On 11/01/2013 06:27 AM, John Garbutt wrote:
On 31 October 2013 16:57, Johannes Erdfelt <johan...@erdfelt.com> wrote:
On Thu, Oct 31, 2013, Sean Dague <s...@dague.net> wrote:
So there is a series of patches starting with -
https://review.openstack.org/#/c/53417/ that go back and radically
change existing migration files.

I initially agreed with the -2, but actually I like this change, but I
will get to that later.

This is really a no-no, unless there is a critical bug fix that
absolutely requires it. Changing past migrations should be
considered with the same level of weight as an N-2 backport, only
done when there is huge upside to the change.

I've -2ed the first 2 patches in the series, though that review
applies to all of them (I figured a mailing list thread was probably
more useful than -2ing everything in the series).

There needs to be really solid discussion about the trade offs here
before contemplating something as dangerous as this.

The most important thing for DB migrations is that they remain
functionality identical.


We really should never change what the migrations functionally do.

Admittedly we should ensure we don't change something "by accident",
so I agree with minimizing the changes in those files also.

Historically we have allowed many changes to DB migrations that kept
them functionally identical to how they were before.

Looking through the commit history, here's a sampling of changes:

- _ was no longer monkey patched, necessitating a new import added
- fix bugs causing testing problems
- change copyright headers
- remove unused code (creating logger, imports, etc)
- fix bugs causing the migrations to fail to function (on PostgreSQL,
   downgrade bugs, etc)
- style changes (removing use of locals(), whitespace, etc)
- make migrations faster
- add comments to clarify code
- improve compatibility with newer versions of SQLAlchemy

The reviews you're referencing seem to fall into what we have
historically allowed.

+1 The patch is really just refactoring.

I think we should move to the more descriptive field names, so we
remove the risk of cut and paste errors in string length, etc.

Now, if we don't go back and add those into the migrations, people
will just cut and paste examples from the old migrations, and
everything will start getting quite confusing. I would love to say
that wasn't true, be we know that's how it goes.

It's trading one source of bugs for another. I'd love to say we can have our cake and eat it to, but we really can't. And I very much fall on the side of "getting migrations is hard, updating past migrations without ever forking the universe is really really hard, and we've completely screwed it up in the past, so lets not do it."

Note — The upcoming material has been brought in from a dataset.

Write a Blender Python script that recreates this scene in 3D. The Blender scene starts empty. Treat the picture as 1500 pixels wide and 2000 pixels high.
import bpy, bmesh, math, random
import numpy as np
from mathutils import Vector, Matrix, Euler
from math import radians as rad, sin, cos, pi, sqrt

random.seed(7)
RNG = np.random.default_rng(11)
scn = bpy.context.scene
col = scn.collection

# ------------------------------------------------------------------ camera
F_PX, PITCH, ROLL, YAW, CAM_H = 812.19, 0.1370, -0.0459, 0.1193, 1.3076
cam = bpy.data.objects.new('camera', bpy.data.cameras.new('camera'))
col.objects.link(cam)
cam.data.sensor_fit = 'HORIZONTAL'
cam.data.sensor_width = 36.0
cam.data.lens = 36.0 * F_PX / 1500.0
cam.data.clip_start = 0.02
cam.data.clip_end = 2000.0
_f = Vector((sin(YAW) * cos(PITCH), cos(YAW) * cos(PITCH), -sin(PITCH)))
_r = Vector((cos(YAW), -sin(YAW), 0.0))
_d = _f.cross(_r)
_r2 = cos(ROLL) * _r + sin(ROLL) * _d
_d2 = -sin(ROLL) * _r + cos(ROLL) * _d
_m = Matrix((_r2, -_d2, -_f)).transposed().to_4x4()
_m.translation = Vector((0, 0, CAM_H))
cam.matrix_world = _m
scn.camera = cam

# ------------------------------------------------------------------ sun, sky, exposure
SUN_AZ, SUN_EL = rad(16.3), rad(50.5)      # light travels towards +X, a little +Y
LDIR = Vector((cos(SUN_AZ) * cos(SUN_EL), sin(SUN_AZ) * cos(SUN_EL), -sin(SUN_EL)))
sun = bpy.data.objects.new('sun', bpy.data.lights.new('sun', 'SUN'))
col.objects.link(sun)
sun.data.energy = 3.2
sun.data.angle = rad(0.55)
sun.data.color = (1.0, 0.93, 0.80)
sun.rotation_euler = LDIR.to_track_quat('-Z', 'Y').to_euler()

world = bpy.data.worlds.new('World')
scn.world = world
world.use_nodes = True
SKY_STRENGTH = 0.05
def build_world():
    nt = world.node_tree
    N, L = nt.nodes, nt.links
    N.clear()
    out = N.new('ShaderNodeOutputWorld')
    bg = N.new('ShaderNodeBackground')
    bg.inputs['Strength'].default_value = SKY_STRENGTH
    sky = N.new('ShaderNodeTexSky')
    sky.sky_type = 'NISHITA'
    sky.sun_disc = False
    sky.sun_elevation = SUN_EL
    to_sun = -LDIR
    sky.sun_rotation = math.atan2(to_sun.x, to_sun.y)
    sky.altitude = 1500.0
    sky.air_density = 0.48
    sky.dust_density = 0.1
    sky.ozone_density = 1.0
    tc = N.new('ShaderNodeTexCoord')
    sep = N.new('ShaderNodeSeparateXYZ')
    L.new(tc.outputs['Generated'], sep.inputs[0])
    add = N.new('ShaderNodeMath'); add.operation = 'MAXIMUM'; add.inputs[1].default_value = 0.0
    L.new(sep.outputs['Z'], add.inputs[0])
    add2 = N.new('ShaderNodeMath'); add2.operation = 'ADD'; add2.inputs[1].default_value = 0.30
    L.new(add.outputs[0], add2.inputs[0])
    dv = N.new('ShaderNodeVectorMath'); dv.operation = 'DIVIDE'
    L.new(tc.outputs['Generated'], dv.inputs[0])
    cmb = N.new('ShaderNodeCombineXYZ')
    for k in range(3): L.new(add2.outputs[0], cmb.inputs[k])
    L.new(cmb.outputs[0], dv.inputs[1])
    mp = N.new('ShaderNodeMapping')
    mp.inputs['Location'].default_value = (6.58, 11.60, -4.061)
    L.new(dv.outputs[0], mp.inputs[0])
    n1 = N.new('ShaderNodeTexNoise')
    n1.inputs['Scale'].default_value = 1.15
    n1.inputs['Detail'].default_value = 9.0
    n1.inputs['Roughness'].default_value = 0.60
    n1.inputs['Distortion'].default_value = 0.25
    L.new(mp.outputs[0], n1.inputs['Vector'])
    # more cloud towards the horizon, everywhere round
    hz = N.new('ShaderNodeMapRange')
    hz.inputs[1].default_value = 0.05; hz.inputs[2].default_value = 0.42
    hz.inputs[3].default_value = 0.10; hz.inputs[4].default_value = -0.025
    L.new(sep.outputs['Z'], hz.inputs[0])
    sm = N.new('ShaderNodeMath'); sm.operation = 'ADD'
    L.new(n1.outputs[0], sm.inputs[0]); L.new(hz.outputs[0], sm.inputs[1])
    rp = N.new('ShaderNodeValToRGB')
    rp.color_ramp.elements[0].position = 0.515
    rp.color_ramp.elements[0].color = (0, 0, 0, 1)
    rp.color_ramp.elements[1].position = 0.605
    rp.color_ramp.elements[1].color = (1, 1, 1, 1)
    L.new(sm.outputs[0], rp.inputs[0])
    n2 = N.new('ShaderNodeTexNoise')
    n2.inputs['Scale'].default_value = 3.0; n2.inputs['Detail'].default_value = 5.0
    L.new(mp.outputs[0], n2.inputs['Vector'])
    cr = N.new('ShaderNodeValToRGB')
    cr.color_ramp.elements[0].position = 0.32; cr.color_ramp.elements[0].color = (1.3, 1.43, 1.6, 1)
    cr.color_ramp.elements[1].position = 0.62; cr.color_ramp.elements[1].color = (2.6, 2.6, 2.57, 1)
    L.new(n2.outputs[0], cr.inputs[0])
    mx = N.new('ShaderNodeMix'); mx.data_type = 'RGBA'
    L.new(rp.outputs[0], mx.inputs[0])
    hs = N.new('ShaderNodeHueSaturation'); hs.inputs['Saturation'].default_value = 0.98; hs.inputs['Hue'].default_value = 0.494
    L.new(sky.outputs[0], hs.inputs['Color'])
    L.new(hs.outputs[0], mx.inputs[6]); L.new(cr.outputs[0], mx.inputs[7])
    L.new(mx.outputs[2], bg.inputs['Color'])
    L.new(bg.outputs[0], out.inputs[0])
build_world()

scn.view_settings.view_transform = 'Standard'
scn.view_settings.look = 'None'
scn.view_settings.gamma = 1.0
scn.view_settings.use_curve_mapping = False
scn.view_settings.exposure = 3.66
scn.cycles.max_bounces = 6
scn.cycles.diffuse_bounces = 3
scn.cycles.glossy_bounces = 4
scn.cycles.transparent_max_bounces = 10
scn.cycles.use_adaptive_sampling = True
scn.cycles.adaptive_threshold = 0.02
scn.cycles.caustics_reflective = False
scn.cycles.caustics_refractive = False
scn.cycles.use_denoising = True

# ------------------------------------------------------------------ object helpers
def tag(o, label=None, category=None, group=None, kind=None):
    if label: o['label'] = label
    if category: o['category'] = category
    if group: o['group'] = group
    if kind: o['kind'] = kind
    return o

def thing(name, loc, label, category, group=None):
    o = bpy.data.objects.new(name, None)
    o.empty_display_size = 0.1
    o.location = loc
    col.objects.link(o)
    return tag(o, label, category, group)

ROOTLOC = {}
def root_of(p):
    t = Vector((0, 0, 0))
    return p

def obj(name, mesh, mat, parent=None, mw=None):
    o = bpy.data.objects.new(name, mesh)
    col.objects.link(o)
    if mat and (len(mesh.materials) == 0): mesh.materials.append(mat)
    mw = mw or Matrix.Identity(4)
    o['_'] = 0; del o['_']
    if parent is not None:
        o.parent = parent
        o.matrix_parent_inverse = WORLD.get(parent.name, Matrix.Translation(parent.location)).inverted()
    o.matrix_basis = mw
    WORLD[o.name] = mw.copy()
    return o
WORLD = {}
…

That said, I do agree there needs to be a higher burden of proof that
the change being made is functionally identical to before.

+1 and Rick said he has inspected the MySQL and PostgreSQL tables to
ensure he didn't change anything.

So I'm going to call a straight BS on that. In at least one of the cases columns were shortened from 256 to 255. In the average case would that be an issue? Probably not. However that's a truncation, and a completely working system at 256 length for those fields could go to non working with data truncation. Data loads matter. And we can't assume anything about the data in those fields that isn't enforced by the DB schema itself.

I've watched us mess this up multiple times in the past when we were *sure* it was good. And as has been noticed recently, one of the collapses changes a fk name (by accident), which broke upgrades to havana for a whole class of people.

So I think that we really should put a moratorium on touching past migrations until there is some sort of automatic validation that the new and old path are the same, with sufficiently complicated data that pushes the limits of those fields.

Manual inspection by one person that their environment looks fine has never been a sufficient threshold for merging code.